Não vou cansar vocês com todas as perguntas e respostas, vou apenas mencionar duas respostas que resumem tudo e mais me agradaram. Não sei se lembram que na primeira aula um aluno chamado João Pedro disse que quase não viera pensando que seria algo muito chato. João Pedro inclusive tomou coragem para ler em sala depois de algumas aulas, mesmo sabendo que o faria com grande dificuldade. Pois hoje esse menino disse que antes das aulas ele lia as palavras e até entendia, mas elas não tinham nenhum significado, ele nem conseguia guardar a história. Depois do curso, disse ele, passou a imaginar a história a viver a história. É o pulo do gato do letramento literário, a hora em que o leitor ou leitora passa a vivenciar a história, passa a se transportar. Sobre a dinâmica da aula, afirmou que era divertida, que o professor era brincalhão e, salientou ele, explicava bem e que se comportava como um menino, o que era exatamente o meu objetivo. Outro aluno chamado Jorge, que não demonstrava grande entusiasmo nas aulas, disse que agora lê algumas páginas toda a noite, dentro do que ele consegue. E que pretende ler o Grande sertão: veredas mais de uma vez. Sim, o coração vai bem e minha pressão arterial é ótima.

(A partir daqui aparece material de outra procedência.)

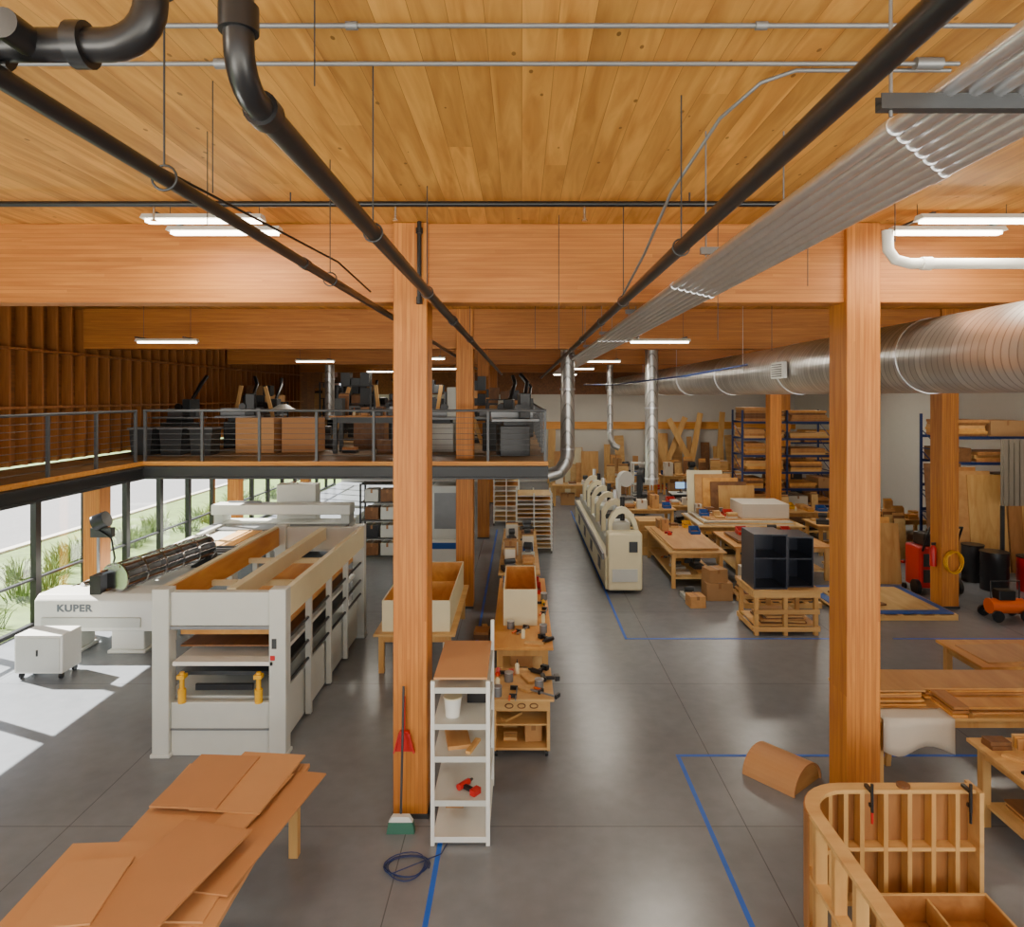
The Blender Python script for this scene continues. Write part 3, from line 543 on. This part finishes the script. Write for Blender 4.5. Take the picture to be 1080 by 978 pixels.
# crate + cabinets
e=E('wooden_crate_base','low open timber crate with slats standing on floor','crate',(5.2,13.9,0))
for x in(-.62,-.05,.55):
    for y in(-.5,.42): bx(x,x+.08,y,y+.08,0,.85).o('post',PV,par=e)
for y in(-.52,.5):
    for z in(.08,.42,.75): bx(-.64,.65,y,y+.03,z,z+.09).o('slat',PX,par=e)
for z in(.08,.75): bx(-.66,-.63,-.5,.5,z,z+.09).o('slat',PX,par=e);bx(.64,.67,-.5,.5,z,z+.09).o('slat',PX,par=e)
bx(-.68,.68,-.56,.56,.85,.9).o('top_board',PX,par=e);bx(-.6,.6,-.45,.45,.17,.2).o('bottom_board',PX,par=e)
for i in range(5): sheet(5.2,13.85,.2+.03*i,.9-.04*i,.7,.028,R.uniform(-.1,.1),[DW,PX,MD][i%3],'offcut board stored in crate')
for x,y,wd,h in((4.9,13.8,.66,1.08),(5.55,13.95,.52,1.0)):
    e=E('dark_cabinet','dark blue-black open-front cabinet carcass on timber crate','cabinet',(x,y,.9));a=wd/2;d_=.38
    for s in(-a,a-.025): bx(s,s+.025,-d_,d_,0,h).o('side_panel',BD,par=e)
    for z in(0,h*.55,h-.025): bx(-a+.025,a-.025,-d_,d_,z,z+.025).o('shelf' if 0<z<h*.7 else 'end_panel',BD,par=e)
    bx(-a+.025,a-.025,d_-.02,d_,.025,h-.025).o('back_panel',BD,par=e)
def pallet(x,y,w,d,lab='wooden pallet on the concrete floor',rz=0):
    e=E('pallet',lab,'pallet',(x,y,0),rz)
    for i in range(7): a=-w/2+i*(w-.1)/6;bx(a,a+.1,-d/2,d/2,.1,.12).o('top_slat',PX,par=e)
    for j in(-1,0,1): bx(-w/2,w/2,j*(d/2-.05)-.05,j*(d/2-.05)+.05,0,.1).o('runner',PX,par=e)
pallet(5.8,15.7,1.7,1.2);stack(5.8,15.7,.12,1.5,1.0,.03,5,[PX,DW,MD],'board stacked on wooden pallet')
pallet(7.95,15.4,2.4,2.2);sheet(7.95,15.4,.12,2.3,2.1,.02,0,BP,'large blue sheet lying flat on pallet');sheet(7.95,15.4,.14,1.9,1.7,.02,.02,PL,'pale board lying on blue sheet');sheet(7.5,15.3,.16,.5,1.2,.04,.3,DW,'dark board on pale panel')
for i in range(4):
    B(Matrix.Rotation(-.12,4,'X')).box(-.42,.42,0,.02,.0,1.95-.15*i).o('leaning_sheet',[PV,MD,PO,PV][i],loc=(8.5+i*.2,17.2-.04*i,0),label='plywood sheet leaning against stored stock',cat='board',group='leaning sheets')
# barrel panel
e=E('curved_panel_form','half-round bent plywood form lying on concrete floor','wood form',(3.22,8.45,0),.7)
P=[(.33*math.cos(a),.33*math.sin(a)*.85) for a in [j*math.pi/16 for j in range(17)]];P2=[(x*.93,z*.92) for x,z in P[::-1]]
B().prism(P+P2,1,-.34,.34).o('bent_shell',TN,par=e)
for q in(-.32,.28): B().prism([(x*.92,z*.91) for x,z in P],1,q,q+.02).o('end_rib',PX,par=e)
# bottom right counter frame
AR=[j*math.pi/16 for j in range(9)]
A=[(4.2,6.35)]+[(2.98-.42*math.sin(a),5.93+.42*math.cos(a)) for a in AR]+[(2.56,4.4)]
e=E('curved_counter_frame','unfinished curved plywood counter frame with open ribs','counter frame',(0,0,0))
B().strip(A,.06,1.035,1.07).o('top_rail',PX,par=e);B().strip(A,.06,.0,.04).o('bottom_rail',PX,par=e);B().strip(A,.055,.5,.535).o('middle_rail',PX,par=e)
B().strip([(4.2,6.415)]+[(2.98-.485*math.sin(a),5.93+.485*math.cos(a)) for a in AR],.006,.0,1.06).o('outer_skin',BU,par=e)
B().strip([(4.21,6.24),(4.21,6.46)],.02,0,1.07).o('end_panel',PX,par=e)
for x in(4.02,3.8,3.58,3.36,3.14,2.99): bx(x-.02,x+.02,6.29,6.4,.04,1.035).o('rib',PV,par=e)
for y in(5.85,5.5,5.15,4.8,4.45): bx(2.51,2.61,y-.03,y+.03,.04,1.035).o('rib',PV,par=e)
for a in(.35,.8,1.25): x=2.98-.43*math.sin(a);y=5.93+.43*math.cos(a);B(Matrix.Translation((x,y,0))@Matrix.Rotation(a,4,'Z')).box(-.02,.02,-.045,.045,.04,1.035).o('rib',PV,par=e)
openbox('low open grid base of plywood and brown board',3.1,4.15,4.9,6.1,0,.26,PX,CB,(.4,.8),name='divided_box')
for yy in((4.925,5.295),(5.325,5.695),(5.725,6.07)): bx(3.6,3.62,yy[0],yy[1],.025,.23).o('cross_divider',PX,label='plywood divider board standing in low box',cat='board')
openbox('small open plywood tray inside curved frame',2.72,3.05,4.5,5.6,0,.24,PX,CB,(.5,),name='divided_box')
for x,m in((3.2,RD),(4.1,BK)):
    e=E('bar_clamp','black bar clamp gripping the curved frame top','clamp',(x,6.32,1.0));B().box(-.01,.01,-.1,-.08,-.1,.16).o('bar',BK,par=e)
    bx(-.015,.015,-.08,.03,.072,.1).o('jaw',BK,par=e);bx(-.015,.015,-.08,-.051,-.06,-.03).o('jaw',BK,par=e);B().cyl((0,-.09,-.2),(0,-.09,-.1),.012,8).o('handle',m,par=e)
e=E('wood_disc','small round dark wood piece resting on frame','disc',(3.55,6.35,1.07));B().cyl((0,0,0),(0,0,.02),.06,20).o('disc_body',DW,par=e)
# right tables
table('worktable stacked with long thin boards',4.2,7.0,8.15,9.35,.85,PX,PV);stack(4.65,8.85,.85,.75,.7,.02,9,[PO,CB,MD],'thin brown board stacked on worktable');stack(6.0,8.95,.85,1.8,.6,.022,6,[CB,PO,MD],'long brown board on worktable')
stack(5.9,8.45,.85,.9,.3,.02,4,[MD,PO],'long brown board on worktable');stack(5.3,8.45,.85,.2,.5,.03,4,[PO,CB],'narrow brown board on worktable')
g=10;vs=[];fs=[]
for i in range(g+1):
    for j in range(g+1):
        u=i/g;v=j/g;x=4.3+u*.85
        if v>.4: y=8.13+(v-.4)*.45;z=.857+.002*math.sin(u*9+v*5)
        else: y=8.12-.02*math.sin(u*9)*(.4-v)*2.5-.01;z=.855-.38*(.4-v)/.4*(1+.15*math.sin(u*7))
        vs.append((x,y,z+.004))
for i in range(g):
    for j in range(g): a=i*(g+1)+j;fs.append((a,a+1,a+g+2,a+g+1))
d=B().add(vs,fs,0,True).o('packing_cloth',FM,label='white packing foam draped over table edge',cat='cloth');d.modifiers.new('s','SOLIDIFY').thickness=.006
table('small light wooden table beside other worktables',6.55,8.0,9.7,10.8,.85,PO,PV);sheet(7.2,10.2,.85,1.0,.7,.02,.05,MD)
table('timber framed sorting table with loose parts',4.95,6.6,6.6,7.6,.9,PX,PV,shelf=True);clutter(5.0,6.5,6.65,7.55,.9,21,.14,.26,1)
stack(5.7,7.1,.25,1.0,.6,.02,4,[PX,DW],'offcut board on lower shelf');stack(4.8,7.75,0,.5,.4,.03,4,[PX,MD,CB],'offcut board on concrete floor')
e=E('trestle','low timber trestle beneath board table','trestle',(4.5,8.7,0));bx(-.25,.25,-.04,.04,.4,.48).o('cap',PX,par=e)
for s in(-.2,.2): B().prism([(s-.07,0),(s-.01,0),(s+.03,.4),(s-.03,.4)],1,-.03,.03).o('leg',PV,par=e)
# right equipment
e=E('tool_trolley','large red wheeled machine trolley with tilted handle','trolley',(9.85,16.4,0));e.scale=(1.5,1.4,1.5)
bx(-.3,.3,-.2,.25,.1,.75).o('body',RD,par=e,bev=.03);bx(-.2,.25,-.15,.2,.75,.95).o('motor_hood',BK,par=e,bev=.03);bx(-.24,.24,-.22,-.2,.2,.4).o('drawer',DG,par=e);bx(-.24,.24,-.22,-.2,.45,.65).o('drawer',DG,par=e);B().tube([(-.25,-.2,.7),(-.25,-.4,1.1),(.25,-.4,1.1),(.25,-.2,.7)],.02).o('handle',BK,par=e)
for x in(-.33,.33): B().cyl((x-.03,-.15,.12),(x+.03,-.15,.12),.12).o('wheel',BK,par=e);B().cyl((x-.02,.2,.05),(x+.02,.2,.05),.05).o('castor',BK,par=e)
e=E('air_compressor','portable orange and black air compressor by column','compressor',(10.2,14.4,0))
B().cyl((-.35,0,.28),(.35,0,.28),.16,20).o('tank',OR,par=e);bx(-.2,.15,-.12,.12,.42,.62).o('motor',BK,par=e,bev=.02);B().tube([(-.3,0,.4),(-.3,0,.8),(.3,0,.8),(.3,0,.4)],.015).o('handle',BK,par=e)
for x in(-.3,.3): B().cyl((x,-.22,.12),(x,.22,.12),.02).o('axle',DG,par=e);B().cyl((x,-.25,.12),(x,-.2,.12),.12).o('wheel',BK,par=e);B().cyl((x,.2,.12),(x,.25,.12),.12).o('wheel',BK,par=e)
B().tube([(.18*math.cos(i*.4)*(1+.05*math.sin(i)),-.02-.002*i,.24*math.sin(i*.4)) for i in range(70)],.012,6).o('coiled_hose',YE,loc=(9.5,15.09,1.05),label='yellow air hose coiled on timber column',cat='hose')
e=E('fire_extinguisher','red fire extinguisher hung on timber column','fire extinguisher',(9.225,15.3,.9));B().tube([(0,0,0),(0,0,.4),(0,0,.46)],.07,14,rs=[.07,.07,.03]).o('cylinder',RD,par=e);B().box(-.03,.05,-.02,.02,.46,.52).o('valve',BK,par=e)
def prack(x0,x1,y0,y1,h,levels,lab,nb=1,sd=5):
    r=random.Random(sd);e=E('pallet_rack',lab,'rack',((x0+x1)/2,(y0+y1)/2,0));w,d=(x1-x0)/2,(y1-y0)/2
    for i in range(nb+1):
        x=-w+2*w*i/nb;b=B()
        for y in(-d,d-.08): b.box(x-.03,x+.03,y,y+.06,0,h)
        zz=.2
        while zz<h-.6: b.box(x-.015,x+.015,-d+.04,d-.04,zz,zz+.03);b.tube([(x,-d+.06,zz),(x,d-.06,zz+.55)],.015,5);zz+=.6
        b.o('upright_frame',BR,par=e)
    for z in levels: bx(-w+.04,w-.04,-d,-d+.05,z-.08,z).o('load_beam',BR,par=e);bx(-w+.04,w-.04,d-.05,d,z-.08,z).o('load_beam',BR,par=e)
    lv=[.0]+list(levels)
    for li,z in enumerate(lv):
        room=(lv[li+1]-z-.12) if li+1<len(lv) else .5
        for q in range(nb):
            xa=x0+(x1-x0)*q/nb+.06;xb=x0+(x1-x0)*(q+1)/nb-.06;x=xa
            while x<xb-.3:
                ww=min(r.uniform(.7,1.6),xb-x);k=r.randrange(4);yc=(y0+y1)/2
                if k==0 and ww<1.2: carton(x+ww/2,yc,z,ww*.95,(y1-y0)*.9,room*r.uniform(.5,.95),0,[CD,FM,DW,BK][r.randrange(4)],'box stored on storage rack')
                else:
                    t=r.uniform(.06,.1)
                    for c in range(min(int(room/t),r.randrange(3,7))): sheet(x+ww/2+r.uniform(-.03,.03),yc-r.uniform(0,.06),z+c*t,ww*r.uniform(.85,.94),(y1-y0)*r.uniform(.85,.96),t-.003,0,[PX,BU,DW,PO,MD,CB][r.randrange(6)],'long board stored on storage rack','board',name='timber_board')
                x+=ww+.03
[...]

Em outra postagem vou pensar com calma as avaliações feitas por eles. O que eu posso dizer? Se eu fosse militar, Deus esteja, diria que a missão foi cumprida. Como sou rosiano, digo que quando a gente sonha pode virar tudo, até professor de Guimarães Rosa no sertão de Minas.

O programa final do dia parecia um prêmio: a apresentação da peça “Rio abaixo” com a Companhia Teatral Grande sertão. O teatro estava lotado, com cerca de 150 pessoas, o que é muito para Urucuia. Marcello Sannyos, autor e diretor, da peça e da companhia, fez um trabalho muito bonito de entremear passagens bem adaptadas de “A terceira margem do rio” e de “Grande sertão: veredas”, misturadas com a tradição oral urucuiana recolhida junto aos contadores de histórias da cidade. No contexto da antiga Porto de Manga, uma vila de pescadores, a história conta com o auxílio luxuoso do Caboclo d’Água e da Iara, disputando a alma de uma bela morena. Texto muito bonito e sensível, cenário todo montado com peças tomadas de empréstimo aos pescadores de Urucuia e música belíssima, bem encaixada no desenrolar da trama. Os dois atores que eram meus alunos, Judson e Luciana, brilharam e arrebataram risos do público na primeira parte da peça. Um espetáculo digno de ser assistido em qualquer praça do país.

Agora só me resta o dia de amanhã em Urucuia. Os dentes da minha existência estão prontos para mordê-lo. Que venha o sábado!